11/05/2012 05:08 pm ET Updated Feb 02, 2016

What It Boils Down To

Six weeks ago, on September 12, 2012, my partner and I went to D.C. to get married. We went to D.C. on September 12, 2012 because it was (and currently is) illegal for gays to marry in 44 of our 50 states, including Maryland, where we live. In a house. Together. Sharing a life. Together.

I've tried very hard to understand the opposition to gay marriage. I've only come up with one explanation. What it boils down to is hardware. As far as I can understand, gay people have two vaginas or two penises instead of one vagina and one penis, which is the only recipe that is apparently right for marriage because, according to the church, penises and vaginas can come together and make babies, which is the only reason a penis and a vagina should ever meet. Also, penises and vaginas belong together because the vagina accepts the penis in a way that is natural and pleasing to God (please note however: this penis/vagina union is only pleasing to God when the vagina and the penis are 1. bound by marriage and 2. open to children, which means no birth control.) Also, it seems that two vaginas and two penises are a threat to family and the sanctity of marriage and all other things holy. And, last but not least, let us not forget that God, as we all know, made Adam and Eve. Not Adam and Steve.

To Be Clear

So, on September 12, 2012 Lindsay and I went down to D.C. to get married, but you can't just zip down there and come back married all in one day. You have to go down and apply for a marriage license first. When you apply for the license, you go into the Marriage Bureau and fill out some papers and then they tell you to go down to some other place to pay some money. They give you directions to the other place and tell you to turn at the big glass wall, which really isn't a big glass wall, just a wall with some windows in it, and because of this you turn the wrong way and you wander past the courtrooms where people who may or may not be criminals mill around outside, waiting for their lunch break to be over.
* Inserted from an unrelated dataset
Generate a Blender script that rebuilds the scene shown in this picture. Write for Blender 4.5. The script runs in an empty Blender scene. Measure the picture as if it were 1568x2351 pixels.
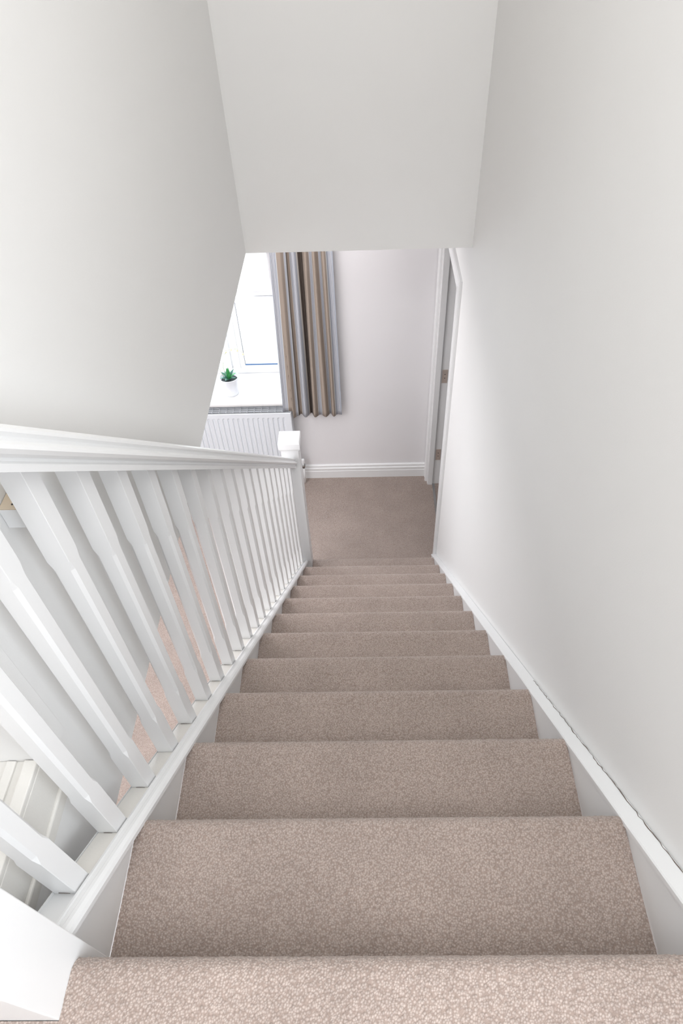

A little black girl with braids tells you that she likes your shoes as you wander down the hall and you say "Thanks" before you can realize that you are wearing a pair of ratty brown flip flops and you think that you should have said something sassy like, "Why these old things?"

When you finally find the place you are looking for, you push cash under the window, the way that you do at gas stations in seedy neighborhoods. You chat with the woman behind the glass who tells you about the long day she is having and the way that a man once tried to pay for something at her window with a counterfeit bill and she says "Who would try to use a counterfeit bill in a courthouse? Mmmm, mmm, mmm."

When she finishes, the woman pushes the receipt back to you and you walk back up to the Marriage Bureau, past all the maybe criminals and you sign in again and wait for them to call your name. While you are waiting, two older lesbians come into the room and sit down near you. You know it is their wedding day because the one with short, spiky, frosted blonde hair is wearing a white suit that is head-to-toe white. When you see her, you wonder what you will wear when you come back to this courthouse to get married. Not a white suit, but not a wedding dress either. You wonder if anyone wears a wedding dress when they come to the courthouse to get married, then you think of how funny that would look, the wedding dress amidst all the maybe criminals.

When they call your name you go sit across from man who explains to you how the rest of this process works. He points to a phone number and tells you that you can call the number tomorrow to schedule a ceremony. He says that you that if you want to get married somewhere else or by a minister, there is a different process to go through. You tune him out as he explains this different process. You know that tomorrow you will call the number that he pointed to, and you will schedule a ceremony. You will get married right here. You will walk underneath that trellis wrapped in plastic flowers into the room that is attached to this room, the one that you can't quite see into because of the way the hallway extends from the door and then turns left before the room opens up. You will get married there, in the place you can't see.

You leave the courthouse that day, and you think about the way that no one, not even one person, raised an eyebrow at you or your partner; the way that nobody was shocked about the fact that you were there to apply to get married -- two vaginas and no penises -- and no one batted an eye, no one cared. And for the first time in a long time, you feel hope.